What to do
Extract every line where the string "wide" appears.

···

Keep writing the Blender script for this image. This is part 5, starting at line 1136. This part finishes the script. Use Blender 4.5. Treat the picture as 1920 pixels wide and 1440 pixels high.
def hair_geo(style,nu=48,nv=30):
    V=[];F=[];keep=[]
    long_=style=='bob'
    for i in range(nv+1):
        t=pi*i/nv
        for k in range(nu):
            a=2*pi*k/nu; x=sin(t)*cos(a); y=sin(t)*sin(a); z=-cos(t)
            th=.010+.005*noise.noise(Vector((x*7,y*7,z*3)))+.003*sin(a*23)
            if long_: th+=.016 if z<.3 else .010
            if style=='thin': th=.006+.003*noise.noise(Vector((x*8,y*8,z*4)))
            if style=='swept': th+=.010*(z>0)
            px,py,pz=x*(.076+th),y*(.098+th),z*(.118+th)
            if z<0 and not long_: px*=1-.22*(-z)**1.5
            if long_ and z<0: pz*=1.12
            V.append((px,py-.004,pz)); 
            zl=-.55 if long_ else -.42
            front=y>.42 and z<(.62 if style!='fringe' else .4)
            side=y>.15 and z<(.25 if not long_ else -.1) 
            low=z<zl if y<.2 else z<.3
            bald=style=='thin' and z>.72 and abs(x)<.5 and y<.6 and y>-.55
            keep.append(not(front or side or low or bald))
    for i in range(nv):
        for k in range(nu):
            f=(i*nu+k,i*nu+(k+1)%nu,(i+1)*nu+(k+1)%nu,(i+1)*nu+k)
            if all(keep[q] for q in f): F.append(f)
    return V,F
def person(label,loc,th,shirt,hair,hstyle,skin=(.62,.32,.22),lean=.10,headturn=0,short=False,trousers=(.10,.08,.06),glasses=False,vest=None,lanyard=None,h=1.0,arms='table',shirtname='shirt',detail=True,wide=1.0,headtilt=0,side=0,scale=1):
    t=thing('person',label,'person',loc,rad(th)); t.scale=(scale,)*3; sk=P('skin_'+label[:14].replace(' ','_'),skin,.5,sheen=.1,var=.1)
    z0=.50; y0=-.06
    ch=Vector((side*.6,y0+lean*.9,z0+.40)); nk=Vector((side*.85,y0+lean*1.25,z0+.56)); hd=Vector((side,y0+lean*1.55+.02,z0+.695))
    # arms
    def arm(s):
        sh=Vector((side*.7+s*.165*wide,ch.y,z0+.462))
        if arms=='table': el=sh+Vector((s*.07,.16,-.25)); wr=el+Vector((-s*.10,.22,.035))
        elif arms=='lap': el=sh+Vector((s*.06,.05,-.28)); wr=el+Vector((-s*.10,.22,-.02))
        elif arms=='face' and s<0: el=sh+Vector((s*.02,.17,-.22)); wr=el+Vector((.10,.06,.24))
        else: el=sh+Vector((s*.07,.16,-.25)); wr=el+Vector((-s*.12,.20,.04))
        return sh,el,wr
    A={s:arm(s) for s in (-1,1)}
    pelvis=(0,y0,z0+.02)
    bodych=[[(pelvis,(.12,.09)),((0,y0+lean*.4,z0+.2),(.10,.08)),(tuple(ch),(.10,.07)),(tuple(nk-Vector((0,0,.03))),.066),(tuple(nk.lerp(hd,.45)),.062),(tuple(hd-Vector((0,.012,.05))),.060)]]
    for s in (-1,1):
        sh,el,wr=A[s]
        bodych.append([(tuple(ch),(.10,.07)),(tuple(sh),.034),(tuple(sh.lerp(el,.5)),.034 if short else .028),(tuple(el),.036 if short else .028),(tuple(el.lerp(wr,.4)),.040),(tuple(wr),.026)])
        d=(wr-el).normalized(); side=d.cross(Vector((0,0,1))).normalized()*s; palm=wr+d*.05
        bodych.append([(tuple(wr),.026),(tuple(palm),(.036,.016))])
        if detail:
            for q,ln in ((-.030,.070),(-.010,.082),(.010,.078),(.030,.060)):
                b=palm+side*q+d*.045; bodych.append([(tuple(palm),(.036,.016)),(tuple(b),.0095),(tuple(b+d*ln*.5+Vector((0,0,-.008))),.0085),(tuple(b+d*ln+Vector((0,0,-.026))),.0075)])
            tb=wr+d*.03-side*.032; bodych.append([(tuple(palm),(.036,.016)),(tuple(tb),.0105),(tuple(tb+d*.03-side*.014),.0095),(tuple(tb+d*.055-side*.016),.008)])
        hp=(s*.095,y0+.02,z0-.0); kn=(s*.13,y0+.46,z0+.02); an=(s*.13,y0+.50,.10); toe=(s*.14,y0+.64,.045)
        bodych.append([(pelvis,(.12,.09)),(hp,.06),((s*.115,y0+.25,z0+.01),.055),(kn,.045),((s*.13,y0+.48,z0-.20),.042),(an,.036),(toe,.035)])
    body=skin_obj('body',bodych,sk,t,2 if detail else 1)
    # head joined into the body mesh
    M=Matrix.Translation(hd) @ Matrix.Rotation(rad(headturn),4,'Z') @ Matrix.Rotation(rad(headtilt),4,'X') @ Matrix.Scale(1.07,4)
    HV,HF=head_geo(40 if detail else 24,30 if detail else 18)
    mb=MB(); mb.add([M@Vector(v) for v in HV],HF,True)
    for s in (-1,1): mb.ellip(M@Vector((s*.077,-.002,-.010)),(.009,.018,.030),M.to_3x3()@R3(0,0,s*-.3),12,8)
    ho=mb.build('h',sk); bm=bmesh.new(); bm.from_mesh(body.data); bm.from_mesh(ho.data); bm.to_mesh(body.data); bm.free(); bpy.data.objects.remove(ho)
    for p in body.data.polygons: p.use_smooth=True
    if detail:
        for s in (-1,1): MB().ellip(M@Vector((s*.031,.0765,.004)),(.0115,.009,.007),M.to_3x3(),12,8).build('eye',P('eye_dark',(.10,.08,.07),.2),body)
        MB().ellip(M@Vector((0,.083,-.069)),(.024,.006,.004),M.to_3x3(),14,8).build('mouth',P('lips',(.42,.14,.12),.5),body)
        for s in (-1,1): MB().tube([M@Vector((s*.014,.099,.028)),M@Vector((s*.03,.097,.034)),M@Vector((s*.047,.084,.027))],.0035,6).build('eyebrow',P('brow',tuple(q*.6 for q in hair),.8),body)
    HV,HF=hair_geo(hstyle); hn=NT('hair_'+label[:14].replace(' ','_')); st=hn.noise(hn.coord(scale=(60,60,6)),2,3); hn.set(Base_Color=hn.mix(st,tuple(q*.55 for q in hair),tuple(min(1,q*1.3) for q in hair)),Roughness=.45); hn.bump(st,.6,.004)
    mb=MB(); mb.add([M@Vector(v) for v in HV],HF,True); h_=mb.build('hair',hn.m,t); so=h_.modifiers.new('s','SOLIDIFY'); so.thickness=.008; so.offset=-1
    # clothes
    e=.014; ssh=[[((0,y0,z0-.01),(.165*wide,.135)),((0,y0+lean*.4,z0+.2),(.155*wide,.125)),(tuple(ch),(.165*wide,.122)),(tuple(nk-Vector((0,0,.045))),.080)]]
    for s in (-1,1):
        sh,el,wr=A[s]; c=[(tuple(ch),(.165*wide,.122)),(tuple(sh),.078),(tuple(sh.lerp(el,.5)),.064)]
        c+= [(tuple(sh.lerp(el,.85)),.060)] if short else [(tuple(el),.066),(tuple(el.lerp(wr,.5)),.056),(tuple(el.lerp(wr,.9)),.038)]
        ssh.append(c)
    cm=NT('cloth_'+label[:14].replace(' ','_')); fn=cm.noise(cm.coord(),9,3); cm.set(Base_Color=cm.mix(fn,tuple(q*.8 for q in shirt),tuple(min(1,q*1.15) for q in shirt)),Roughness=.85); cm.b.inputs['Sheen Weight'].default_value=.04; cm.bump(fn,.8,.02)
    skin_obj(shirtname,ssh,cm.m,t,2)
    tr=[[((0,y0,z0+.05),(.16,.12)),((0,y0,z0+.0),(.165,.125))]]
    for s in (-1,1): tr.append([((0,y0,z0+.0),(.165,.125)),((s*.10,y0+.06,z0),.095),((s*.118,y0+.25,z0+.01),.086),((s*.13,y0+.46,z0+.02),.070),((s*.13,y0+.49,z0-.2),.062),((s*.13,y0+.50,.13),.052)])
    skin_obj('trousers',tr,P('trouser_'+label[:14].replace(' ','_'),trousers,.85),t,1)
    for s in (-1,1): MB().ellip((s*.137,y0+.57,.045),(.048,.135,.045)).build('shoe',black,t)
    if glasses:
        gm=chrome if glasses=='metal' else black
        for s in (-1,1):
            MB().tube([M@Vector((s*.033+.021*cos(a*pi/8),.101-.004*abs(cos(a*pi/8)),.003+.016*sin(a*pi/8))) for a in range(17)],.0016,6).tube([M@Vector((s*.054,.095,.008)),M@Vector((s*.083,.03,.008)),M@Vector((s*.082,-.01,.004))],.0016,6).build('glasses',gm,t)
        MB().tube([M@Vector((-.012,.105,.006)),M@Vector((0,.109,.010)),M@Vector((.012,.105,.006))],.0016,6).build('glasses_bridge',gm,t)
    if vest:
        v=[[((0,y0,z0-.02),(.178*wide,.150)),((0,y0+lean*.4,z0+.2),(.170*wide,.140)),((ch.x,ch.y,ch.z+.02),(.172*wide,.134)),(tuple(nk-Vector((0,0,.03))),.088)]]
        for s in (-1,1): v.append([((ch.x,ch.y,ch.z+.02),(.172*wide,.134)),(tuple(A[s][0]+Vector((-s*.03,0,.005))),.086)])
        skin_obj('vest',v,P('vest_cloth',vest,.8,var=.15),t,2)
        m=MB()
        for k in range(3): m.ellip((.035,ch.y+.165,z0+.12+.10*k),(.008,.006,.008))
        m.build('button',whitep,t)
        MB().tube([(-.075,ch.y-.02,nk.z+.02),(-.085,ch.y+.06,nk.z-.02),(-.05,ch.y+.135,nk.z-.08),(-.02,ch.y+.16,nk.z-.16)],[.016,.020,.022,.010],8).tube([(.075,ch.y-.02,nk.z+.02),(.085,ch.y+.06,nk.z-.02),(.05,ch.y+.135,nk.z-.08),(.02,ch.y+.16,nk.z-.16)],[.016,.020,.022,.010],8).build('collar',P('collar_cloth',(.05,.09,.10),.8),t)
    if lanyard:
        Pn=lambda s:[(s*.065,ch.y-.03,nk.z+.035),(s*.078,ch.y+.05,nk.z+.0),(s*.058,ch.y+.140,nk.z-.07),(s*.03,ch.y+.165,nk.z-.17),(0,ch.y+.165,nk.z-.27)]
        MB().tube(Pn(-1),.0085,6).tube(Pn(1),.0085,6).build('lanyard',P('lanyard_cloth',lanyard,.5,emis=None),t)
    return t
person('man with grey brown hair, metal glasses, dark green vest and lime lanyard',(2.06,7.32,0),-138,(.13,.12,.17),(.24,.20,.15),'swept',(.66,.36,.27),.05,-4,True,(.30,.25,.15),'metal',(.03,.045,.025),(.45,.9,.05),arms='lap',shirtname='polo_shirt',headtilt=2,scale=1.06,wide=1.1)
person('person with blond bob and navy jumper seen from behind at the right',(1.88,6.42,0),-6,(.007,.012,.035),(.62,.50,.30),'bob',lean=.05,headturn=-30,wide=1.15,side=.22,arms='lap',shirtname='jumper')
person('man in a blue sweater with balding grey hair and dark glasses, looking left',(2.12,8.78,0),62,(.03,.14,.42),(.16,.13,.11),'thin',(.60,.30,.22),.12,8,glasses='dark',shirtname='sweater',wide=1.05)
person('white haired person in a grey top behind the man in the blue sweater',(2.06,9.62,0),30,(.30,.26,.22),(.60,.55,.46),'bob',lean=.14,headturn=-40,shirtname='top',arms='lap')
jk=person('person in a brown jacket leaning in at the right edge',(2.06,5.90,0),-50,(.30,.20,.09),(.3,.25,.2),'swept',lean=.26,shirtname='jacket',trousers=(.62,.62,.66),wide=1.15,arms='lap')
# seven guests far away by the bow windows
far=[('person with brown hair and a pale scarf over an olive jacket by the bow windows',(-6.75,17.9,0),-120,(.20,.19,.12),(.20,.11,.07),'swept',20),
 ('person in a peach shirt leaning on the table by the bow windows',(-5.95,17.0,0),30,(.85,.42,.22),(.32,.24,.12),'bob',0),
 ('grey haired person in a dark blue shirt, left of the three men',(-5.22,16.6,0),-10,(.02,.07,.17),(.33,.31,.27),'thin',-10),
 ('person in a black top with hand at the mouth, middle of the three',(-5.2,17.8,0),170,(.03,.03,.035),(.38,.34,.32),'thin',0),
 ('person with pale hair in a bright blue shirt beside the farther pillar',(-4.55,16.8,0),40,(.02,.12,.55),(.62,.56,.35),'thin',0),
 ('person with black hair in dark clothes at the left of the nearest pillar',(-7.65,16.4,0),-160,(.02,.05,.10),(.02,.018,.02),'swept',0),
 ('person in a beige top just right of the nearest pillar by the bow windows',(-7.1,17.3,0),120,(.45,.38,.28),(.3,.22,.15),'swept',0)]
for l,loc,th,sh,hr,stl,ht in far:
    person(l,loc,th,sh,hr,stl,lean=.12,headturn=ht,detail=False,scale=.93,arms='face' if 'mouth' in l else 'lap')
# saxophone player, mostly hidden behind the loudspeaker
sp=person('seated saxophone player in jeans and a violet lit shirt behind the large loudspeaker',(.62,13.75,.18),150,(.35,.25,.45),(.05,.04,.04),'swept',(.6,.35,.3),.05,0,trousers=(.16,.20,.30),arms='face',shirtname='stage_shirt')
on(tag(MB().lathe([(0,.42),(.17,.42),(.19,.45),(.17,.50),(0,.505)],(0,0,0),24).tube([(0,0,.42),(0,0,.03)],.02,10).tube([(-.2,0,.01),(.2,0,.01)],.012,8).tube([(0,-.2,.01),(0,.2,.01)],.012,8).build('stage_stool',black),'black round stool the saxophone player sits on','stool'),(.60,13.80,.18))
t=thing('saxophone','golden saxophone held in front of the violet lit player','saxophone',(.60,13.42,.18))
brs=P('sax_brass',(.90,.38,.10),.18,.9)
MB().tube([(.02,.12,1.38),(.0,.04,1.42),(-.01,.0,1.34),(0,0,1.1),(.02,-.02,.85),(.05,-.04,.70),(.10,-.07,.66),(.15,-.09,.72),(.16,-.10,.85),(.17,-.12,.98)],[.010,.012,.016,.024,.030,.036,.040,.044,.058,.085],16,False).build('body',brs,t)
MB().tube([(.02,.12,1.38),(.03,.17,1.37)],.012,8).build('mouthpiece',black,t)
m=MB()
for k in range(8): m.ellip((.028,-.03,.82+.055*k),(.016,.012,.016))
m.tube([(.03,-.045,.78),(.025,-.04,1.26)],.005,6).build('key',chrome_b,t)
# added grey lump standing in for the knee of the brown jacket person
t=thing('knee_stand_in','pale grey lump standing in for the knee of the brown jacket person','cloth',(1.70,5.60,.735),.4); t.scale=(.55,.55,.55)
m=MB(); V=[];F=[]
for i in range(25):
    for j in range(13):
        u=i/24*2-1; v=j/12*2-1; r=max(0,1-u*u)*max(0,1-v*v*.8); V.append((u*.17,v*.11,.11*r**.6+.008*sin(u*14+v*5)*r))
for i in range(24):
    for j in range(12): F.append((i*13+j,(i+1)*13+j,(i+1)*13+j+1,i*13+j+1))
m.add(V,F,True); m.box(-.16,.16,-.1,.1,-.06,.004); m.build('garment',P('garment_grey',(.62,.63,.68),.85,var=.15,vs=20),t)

···

Output below
Keep writing the Blender script for this image. This is part 5, starting at line 1136. This part finishes the script. Use Blender 4.5. Treat the picture as 1920 pixels wide and 1440 pixels high.
def person(label,loc,th,shirt,hair,hstyle,skin=(.62,.32,.22),lean=.10,headturn=0,short=False,trousers=(.10,.08,.06),glasses=False,vest=None,lanyard=None,h=1.0,arms='table',shirtname='shirt',detail=True,wide=1.0,headtilt=0,side=0,scale=1):
        sh=Vector((side*.7+s*.165*wide,ch.y,z0+.462))
    e=.014; ssh=[[((0,y0,z0-.01),(.165*wide,.135)),((0,y0+lean*.4,z0+.2),(.155*wide,.125)),(tuple(ch),(.165*wide,.122)),(tuple(nk-Vector((0,0,.045))),.080)]]
        sh,el,wr=A[s]; c=[(tuple(ch),(.165*wide,.122)),(tuple(sh),.078),(tuple(sh.lerp(el,.5)),.064)]
        v=[[((0,y0,z0-.02),(.178*wide,.150)),((0,y0+lean*.4,z0+.2),(.170*wide,.140)),((ch.x,ch.y,ch.z+.02),(.172*wide,.134)),(tuple(nk-Vector((0,0,.03))),.088)]]
        for s in (-1,1): v.append([((ch.x,ch.y,ch.z+.02),(.172*wide,.134)),(tuple(A[s][0]+Vector((-s*.03,0,.005))),.086)])
person('man with grey brown hair, metal glasses, dark green vest and lime lanyard',(2.06,7.32,0),-138,(.13,.12,.17),(.24,.20,.15),'swept',(.66,.36,.27),.05,-4,True,(.30,.25,.15),'metal',(.03,.045,.025),(.45,.9,.05),arms='lap',shirtname='polo_shirt',headtilt=2,scale=1.06,wide=1.1)
person('person with blond bob and navy jumper seen from behind at the right',(1.88,6.42,0),-6,(.007,.012,.035),(.62,.50,.30),'bob',lean=.05,headturn=-30,wide=1.15,side=.22,arms='lap',shirtname='jumper')
person('man in a blue sweater with balding grey hair and dark glasses, looking left',(2.12,8.78,0),62,(.03,.14,.42),(.16,.13,.11),'thin',(.60,.30,.22),.12,8,glasses='dark',shirtname='sweater',wide=1.05)
jk=person('person in a brown jacket leaning in at the right edge',(2.06,5.90,0),-50,(.30,.20,.09),(.3,.25,.2),'swept',lean=.26,shirtname='jacket',trousers=(.62,.62,.66),wide=1.15,arms='lap')